◆ Exercise description
Copy the data exactly as it appears, and do not include any pictures.

(Recorded data)
======

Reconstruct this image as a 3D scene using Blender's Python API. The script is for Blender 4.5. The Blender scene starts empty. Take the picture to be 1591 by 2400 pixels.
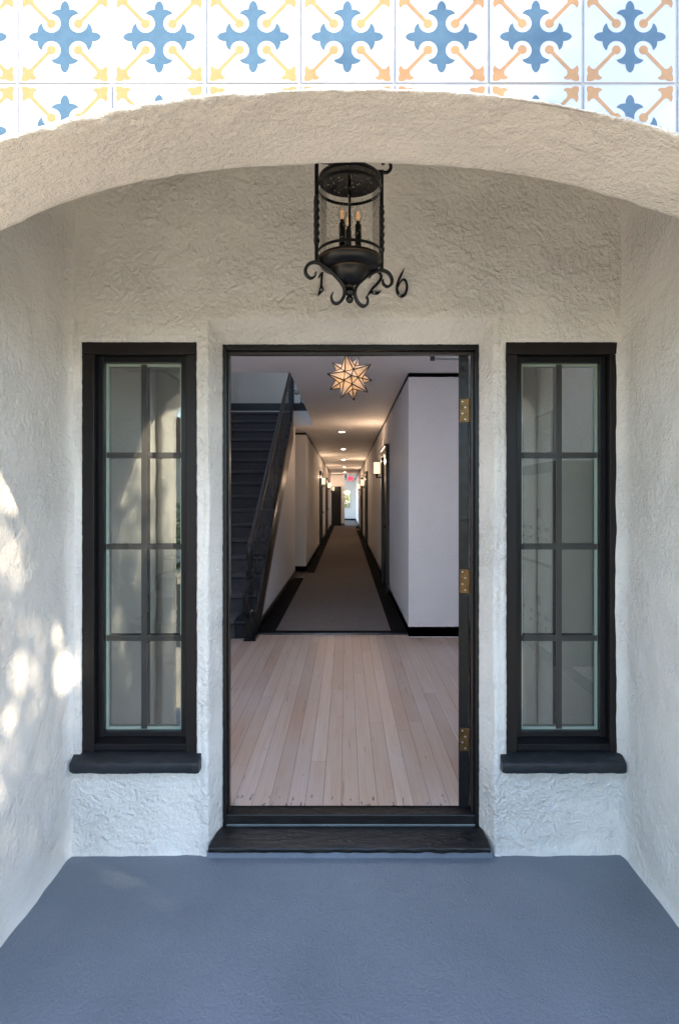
import bpy, bmesh, math, random
from mathutils import Vector, noise, geometry, Matrix

random.seed(7)
R = math.radians
scene = bpy.context.scene
COL = scene.collection

# ----------------------------------------------------------------------------
# camera model of the place: camera at (0, CY, CZ), looking along +Y
# ----------------------------------------------------------------------------
CY, CZ, F, PX, PY = -2.57, 1.413, 1400.0, 811.0, 1169.0
def X_(px, d): return (px - PX) / F * d
def Z_(py, d): return CZ - (py - PY) / F * d
def Y_(d): return d + CY

# ----------------------------------------------------------------------------
# materials
# ----------------------------------------------------------------------------
MATS = {}
def mat(name):
    m = bpy.data.materials.new(name); m.use_nodes = True
    nt = m.node_tree; nt.nodes.clear()
    out = nt.nodes.new('ShaderNodeOutputMaterial')
    MATS[name] = m
    return m, nt, out
def N(nt, typ, **kw):
    n = nt.nodes.new(typ)
    for k, v in kw.items():
        if k.startswith('i_'):
            n.inputs[k[2:].replace('_', ' ')].default_value = v
        else:
            setattr(n, k, v)
    return n
def L(nt, a, b): nt.links.new(a, b)
def coords(nt, scale=(1, 1, 1)):
    tc = N(nt, 'ShaderNodeTexCoord'); mp = N(nt, 'ShaderNodeMapping')
    mp.inputs['Scale'].default_value = scale
    L(nt, tc.outputs['Object'], mp.inputs['Vector'])
    return mp.outputs['Vector']
def fnoise(nt, vec, scale, detail=4, rough=.55, dist=0.0, typ='FBM'):
    n = N(nt, 'ShaderNodeTexNoise')
    n.noise_type = typ
    if typ == 'FBM': n.normalize = True
    n.inputs['Scale'].default_value = scale; n.inputs['Detail'].default_value = detail
    n.inputs['Roughness'].default_value = rough; n.inputs['Distortion'].default_value = dist
    L(nt, vec, n.inputs['Vector'])
    return n.outputs['Fac']
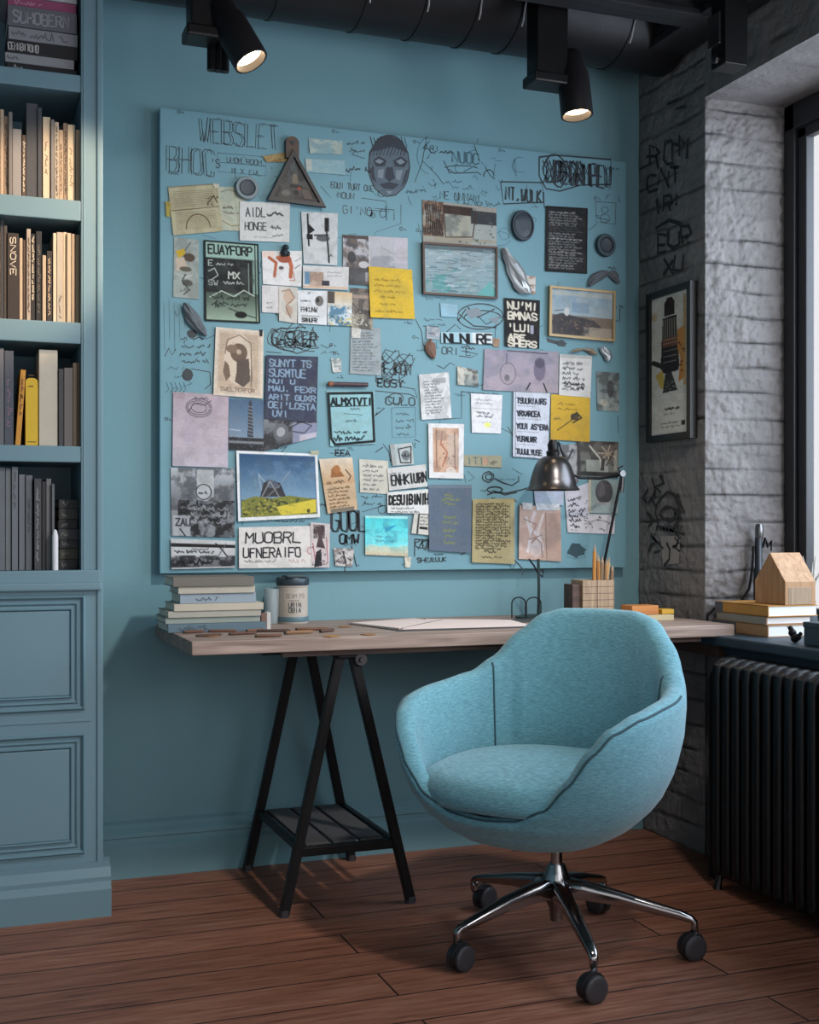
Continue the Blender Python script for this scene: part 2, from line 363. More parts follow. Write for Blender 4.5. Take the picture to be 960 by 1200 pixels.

======

◆ Answer below
Reconstruct this image as a 3D scene using Blender's Python API. The script is for Blender 4.5. The Blender scene starts empty. Take the picture to be 1591 by 2400 pixels.
import bpy, bmesh, math, random
from mathutils import Vector, noise, geometry, Matrix

random.seed(7)
R = math.radians
scene = bpy.context.scene
COL = scene.collection

# ----------------------------------------------------------------------------
# camera model of the place: camera at (0, CY, CZ), looking along +Y
# ----------------------------------------------------------------------------
CY, CZ, F, PX, PY = -2.57, 1.413, 1400.0, 811.0, 1169.0
def X_(px, d): return (px - PX) / F * d
def Z_(py, d): return CZ - (py - PY) / F * d
def Y_(d): return d + CY

# ----------------------------------------------------------------------------
# materials
# ----------------------------------------------------------------------------
MATS = {}
def mat(name):
    m = bpy.data.materials.new(name); m.use_nodes = True
    nt = m.node_tree; nt.nodes.clear()
    out = nt.nodes.new('ShaderNodeOutputMaterial')
    MATS[name] = m
    return m, nt, out
def N(nt, typ, **kw):
    n = nt.nodes.new(typ)
    for k, v in kw.items():
        if k.startswith('i_'):
            n.inputs[k[2:].replace('_', ' ')].default_value = v
        else:
            setattr(n, k, v)
    return n
def L(nt, a, b): nt.links.new(a, b)
def coords(nt, scale=(1, 1, 1)):
    tc = N(nt, 'ShaderNodeTexCoord'); mp = N(nt, 'ShaderNodeMapping')
    mp.inputs['Scale'].default_value = scale
    L(nt, tc.outputs['Object'], mp.inputs['Vector'])
    return mp.outputs['Vector']
def fnoise(nt, vec, scale, detail=4, rough=.55, dist=0.0, typ='FBM'):
    n = N(nt, 'ShaderNodeTexNoise')
    n.noise_type = typ
    if typ == 'FBM': n.normalize = True
    n.inputs['Scale'].default_value = scale; n.inputs['Detail'].default_value = detail
    n.inputs['Roughness'].default_value = rough; n.inputs['Distortion'].default_value = dist
    L(nt, vec, n.inputs['Vector'])
    return n.outputs['Fac']
Continue the Blender Python script for this scene: part 2, from line 363. More parts follow. Write for Blender 4.5. Take the picture to be 960 by 1200 pixels.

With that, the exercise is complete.